- **WRITTEN TASK**: Reproduce, character for character, the lines below from the first through the one with "return Vector((X, y * t, H + z * t))". Leave pictures out.
___ MATERIAL
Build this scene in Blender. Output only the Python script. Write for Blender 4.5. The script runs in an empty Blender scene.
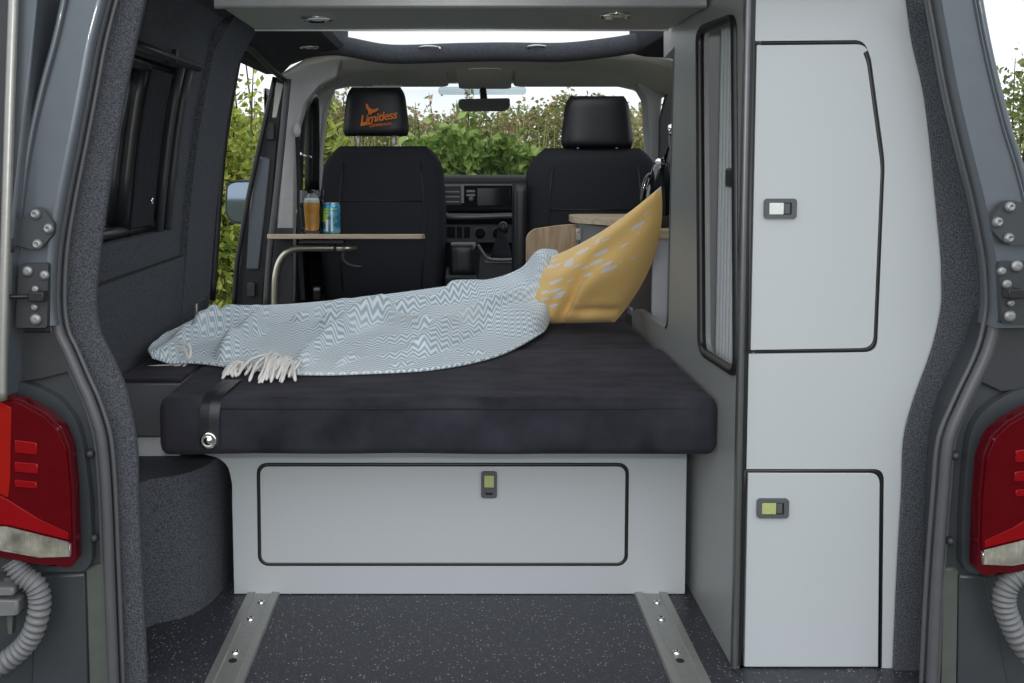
import bpy, math, random
from mathutils import Vector, Matrix, noise
from mathutils.geometry import tessellate_polygon
random.seed(11)
scene = bpy.context.scene
COL = scene.collection
R = math.radians

# ---------------------------------------------------------------- camera survey
# The photograph's perspective: level-shifted lens 0.94 m above the van floor, Y runs into the van.
F, CX, TILT, HOR, H = 970.0, 455.0, R(3.8), 160.0, 0.94
CY = HOR + F * math.tan(TILT)

def ray(px, py):
    a = (px - CX) / F; b = (CY - py) / F
    return a, math.cos(TILT) + b * math.sin(TILT), -math.sin(TILT) + b * math.cos(TILT)
def at(px, py, Y):
    a, y, z = ray(px, py); t = Y / y
    return Vector((a * t, Y, H + z * t))
def atZ(px, py, Z):
    a, y, z = ray(px, py); t = (Z - H) / z
    return Vector((a * t, y * t, Z))
def atX(px, py, X):
    a, y, z = ray(px, py); t = X / a
    return Vector((X, y * t, H + z * t))

# ---------------------------------------------------------------- materials
def new_mat(name):
    m = bpy.data.materials.new(name); m.use_nodes = True
    nt = m.node_tree; nt.nodes.clear()
    out = nt.nodes.new('ShaderNodeOutputMaterial')
    b = nt.nodes.new('ShaderNodeBsdfPrincipled')
    nt.links.new(b.outputs[0], out.inputs[0])
    return m, nt, b, out
def plain(name, c, rough=.5, metal=0., coat=0., spec=.5, var=.06, vscale=30., sheen=0.):
    """one-colour surface with a faint procedural mottling in colour and gloss"""
    m, nt, b, out = new_mat(name)
    tc = nt.nodes.new('ShaderNodeTexCoord'); n = nt.nodes.new('ShaderNodeTexNoise')
    n.inputs['Scale'].default_value = vscale; n.inputs['Detail'].default_value = 3
    nt.links.new(tc.outputs['Object'], n.inputs['Vector'])
    cr = nt.nodes.new('ShaderNodeValToRGB')
    cr.color_ramp.elements[0].color = tuple(x * (1 - var) for x in c) + (1,)
    cr.color_ramp.elements[1].color = tuple(min(1, x * (1 + var)) for x in c) + (1,)
    cr.color_ramp.elements[0].position = .3; cr.color_ramp.elements[1].position = .7
    nt.links.new(n.outputs['Fac'], cr.inputs[0]); nt.links.new(cr.outputs[0], b.inputs['Base Color'])
    b.inputs['Roughness'].default_value = rough; b.inputs['Metallic'].default_value = metal
    b.inputs['Coat Weight'].default_value = coat; b.inputs['Specular IOR Level'].default_value = spec
    b.inputs['Sheen Weight'].default_value = sheen
    return m
def fleck(name, c0, c1, scale, lo=.35, hi=.65, rough=.9, bump=.0, detail=4., stretch=None, spec=.3, sheen=0.):
    m, nt, b, out = new_mat(name)
    tc = nt.nodes.new('ShaderNodeTexCoord'); n = nt.nodes.new('ShaderNodeTexNoise')
    n.inputs['Scale'].default_value = scale; n.inputs['Detail'].default_value = detail
    src = tc.outputs['Object']
    if stretch:
        mp = nt.nodes.new('ShaderNodeMapping'); mp.inputs['Scale'].default_value = stretch
        nt.links.new(src, mp.inputs[0]); src = mp.outputs[0]
    nt.links.new(src, n.inputs['Vector'])
    cr = nt.nodes.new('ShaderNodeValToRGB')
    cr.color_ramp.elements[0].color = c0 + (1,); cr.color_ramp.elements[1].color = c1 + (1,)
    cr.color_ramp.elements[0].position = lo; cr.color_ramp.elements[1].position = hi
    nt.links.new(n.outputs['Fac'], cr.inputs[0]); nt.links.new(cr.outputs[0], b.inputs['Base Color'])
    b.inputs['Roughness'].default_value = rough; b.inputs['Specular IOR Level'].default_value = spec
    b.inputs['Sheen Weight'].default_value = sheen
    if bump:
        bp = nt.nodes.new('ShaderNodeBump'); bp.inputs['Strength'].default_value = bump; bp.inputs['Distance'].default_value = .002
        nt.links.new(n.outputs['Fac'], bp.inputs['Height']); nt.links.new(bp.outputs[0], b.inputs['Normal'])
    return m
def leaf_mat(name, stops, scale=2.5):
    m, nt, b, out = new_mat(name)
    g = nt.nodes.new('ShaderNodeNewGeometry'); n = nt.nodes.new('ShaderNodeTexNoise')
    n.inputs['Scale'].default_value = scale; n.inputs['Detail'].default_value = 2
    nt.links.new(g.outputs['Position'], n.inputs['Vector'])
    mx = nt.nodes.new('ShaderNodeMath'); mx.operation = 'MULTIPLY_ADD'
    mx.inputs[1].default_value = .55
    nt.links.new(g.outputs['Random Per Island'], mx.inputs[0])
    m2 = nt.nodes.new('ShaderNodeMath'); m2.operation = 'MULTIPLY'; m2.inputs[1].default_value = .5
    nt.links.new(n.outputs['Fac'], m2.inputs[0]); nt.links.new(m2.outputs[0], mx.inputs[2])
    cr = nt.nodes.new('ShaderNodeValToRGB'); e = cr.color_ramp.elements
    while len(e) < len(stops): e.new(.5)
    for k, (p, c) in enumerate(stops): e[k].position = p; e[k].color = c + (1,)
    nt.links.new(mx.outputs[0], cr.inputs[0]); nt.links.new(cr.outputs[0], b.inputs['Base Color'])
    b.inputs['Roughness'].default_value = .55
    tr = nt.nodes.new('ShaderNodeBsdfTranslucent'); nt.links.new(cr.outputs[0], tr.inputs[0])
    ms = nt.nodes.new('ShaderNodeMixShader'); ms.inputs[0].default_value = .35
    nt.links.new(b.outputs[0], ms.inputs[1]); nt.links.new(tr.outputs[0], ms.inputs[2])
    nt.links.new(ms.outputs[0], out.inputs[0])
    return m
def pane_mat(name, tint, refl=1.5, gloss=(.9, .95, 1.)):
    m, nt, b, out = new_mat(name); nt.nodes.remove(b)
    t = nt.nodes.new('ShaderNodeBsdfTransparent'); t.inputs[0].default_value = tint + (1,)
    g = nt.nodes.new('ShaderNodeBsdfGlossy'); g.inputs[0].default_value = gloss + (1,); g.inputs['Roughness'].default_value = .02
    f = nt.nodes.new('ShaderNodeFresnel'); f.inputs[0].default_value = refl
    ms = nt.nodes.new('ShaderNodeMixShader')
    nt.links.new(f.outputs[0], ms.inputs[0]); nt.links.new(t.outputs[0], ms.inputs[1]); nt.links.new(g.outputs[0], ms.inputs[2])
    nt.links.new(ms.outputs[0], out.inputs[0])
    return m
def ramp_mat(name, build, rough=.5, **kw):
    m, nt, b, out = new_mat(name); build(nt, b); b.inputs['Roughness'].default_value = rough
    for k, v in kw.items(): b.inputs[k].default_value = v
    return m

M = {}
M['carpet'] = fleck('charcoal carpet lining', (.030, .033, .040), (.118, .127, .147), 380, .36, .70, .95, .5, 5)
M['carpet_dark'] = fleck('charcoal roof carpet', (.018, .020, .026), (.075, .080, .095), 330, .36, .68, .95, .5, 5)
M['white'] = plain('white laminate', (.47, .50, .52), .42, var=.012, vscale=3)
M['grey_panel'] = plain('grey metallic laminate', (.31, .325, .32), .40, .2, var=.02, vscale=60)
M['grey_locker'] = plain('grey locker laminate', (.33, .345, .335), .4, .2, var=.02, vscale=60)
M['profile'] = plain('dark aluminium edge profile', (.16, .168, .175), .34, .7, var=.05)
M['black'] = plain('black plastic', (.012, .012, .014), .45)
M['rubber'] = plain('black rubber edging', (.010, .010, .012), .4)
M['seal'] = plain('grey rubber door seal', (.085, .087, .095), .42, var=.05)
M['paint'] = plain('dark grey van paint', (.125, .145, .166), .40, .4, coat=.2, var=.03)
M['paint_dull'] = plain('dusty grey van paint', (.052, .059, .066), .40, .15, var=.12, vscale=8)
M['paint_green'] = plain('dull olive grey sill', (.080, .092, .080), .55, var=.08)
M['plastic_dark'] = plain('dark grey plastic', (.035, .038, .042), .5)
M['infill'] = plain('dark grey vinyl', (.085, .092, .102), .55)
M['steel'] = plain('brushed steel', (.55, .56, .57), .32, .9, var=.06, vscale=200)
M['chrome'] = plain('bright chrome', (.85, .86, .87), .12, 1.)
M['aluminium'] = plain('anodised aluminium rail', (.42, .42, .40), .42, .75, var=.05, vscale=90)
M['champagne'] = plain('brushed champagne metal', (.58, .56, .46), .3, .9)
M['suede'] = fleck('black velvet upholstery', (.015, .015, .021), (.044, .043, .057), 9, .3, .75, .85, .12, 6, (1, 2.2, 1), .08, .04)
M['seat_cloth'] = fleck('black seat cloth', (.010, .012, .016), (.022, .025, .032), 500, .3, .7, .8, .25, 3)
M['seat_leather'] = plain('black leatherette', (.013, .014, .018), .42)
M['cab_grey'] = plain('light grey cab trim', (.82, .82, .78), .75, var=.03)
M['pillar_grey'] = plain('pale grey pillar trim', (.48, .49, .50), .7, var=.03)
M['dash'] = plain('black dashboard plastic', (.007, .008, .010), .7, spec=.2)
M['dash_trim'] = plain('satin grey dashboard trim', (.13, .145, .16), .35, .4)
M['screen'] = plain('black glossy screen', (.006, .008, .010), .12)
M['beer'] = plain('amber beer', (.90, .40, .045), .15, var=.1)
M['foam'] = plain('cream beer foam', (.85, .82, .75), .8)
M['lime'] = plain('lime green print', (.45, .62, .06), .3, .1)
M['orange'] = plain('orange embroidery', (.92, .24, .035), .7, var=.15, vscale=300)
M['latch_grey'] = plain('dark grey latch plastic', (.085, .092, .100), .45)
M['latch_white'] = fleck('white latch button', (.60, .64, .60), (.80, .82, .80), 700, .35, .65, .5)
M['latch_lime'] = fleck('yellow green latch button', (.36, .40, .15), (.46, .50, .22), 700, .35, .65, .5)
M['red_lens'] = plain('red tail lamp lens', (.085, .001, .004), .10, spec=.2, var=.1)
M['red_bright'] = plain('red lens with painted gleam', (.22, .003, .006), .12, spec=.2)
M['red_dark'] = plain('dark red lamp rim', (.075, .002, .006), .15, spec=.3)
M['orange_lens'] = plain('orange red lamp lens', (.28, .008, .006), .12, spec=.2)
M['conduit'] = plain('grey corrugated plastic', (.15, .154, .16), .5, var=.08)
M['cord'] = plain('white cotton tassel', (.76, .75, .72), .9, var=.05, vscale=200)
M['fence_wood'] = plain('weathered fence wood', (.15, .115, .06), .9, var=.3)
M['bark'] = plain('brown bark', (.10, .075, .05), .9, var=.3)
M['windscreen'] = pane_mat('clear windscreen glass', (.93, .95, .94), 1.25)
M['tinted'] = pane_mat('dark tinted glass', (.10, .13, .11), 1.5)
M['sensor'] = pane_mat('pale sensor cover', (.70, .75, .76), 1.3)
M['bolt_steel'] = plain('dull bolt steel', (.30, .31, .32), .42, .6, var=.1)
M['lip'] = plain('silver locker lip', (.26, .265, .28), .38, .3)
M['post'] = plain('bright headrest post', (.72, .73, .74), .25, .4)
M['clear'] = pane_mat('clear drinking glass', (.93, .95, .95), 1.5)
M['smoke'] = plain('smoked black gloss', (.008, .008, .010), .06, coat=1.)
M['mirror'] = plain('mirror glass', (.30, .36, .43), .03, 1., var=.0)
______
- **EXERCISE SOLUTION**:
Build this scene in Blender. Output only the Python script. Write for Blender 4.5. The script runs in an empty Blender scene.
import bpy, math, random
from mathutils import Vector, Matrix, noise
from mathutils.geometry import tessellate_polygon
random.seed(11)
scene = bpy.context.scene
COL = scene.collection
R = math.radians

# ---------------------------------------------------------------- camera survey
# The photograph's perspective: level-shifted lens 0.94 m above the van floor, Y runs into the van.
F, CX, TILT, HOR, H = 970.0, 455.0, R(3.8), 160.0, 0.94
CY = HOR + F * math.tan(TILT)

def ray(px, py):
    a = (px - CX) / F; b = (CY - py) / F
    return a, math.cos(TILT) + b * math.sin(TILT), -math.sin(TILT) + b * math.cos(TILT)
def at(px, py, Y):
    a, y, z = ray(px, py); t = Y / y
    return Vector((a * t, Y, H + z * t))
def atZ(px, py, Z):
    a, y, z = ray(px, py); t = (Z - H) / z
    return Vector((a * t, y * t, Z))
def atX(px, py, X):
    a, y, z = ray(px, py); t = X / a
    return Vector((X, y * t, H + z * t))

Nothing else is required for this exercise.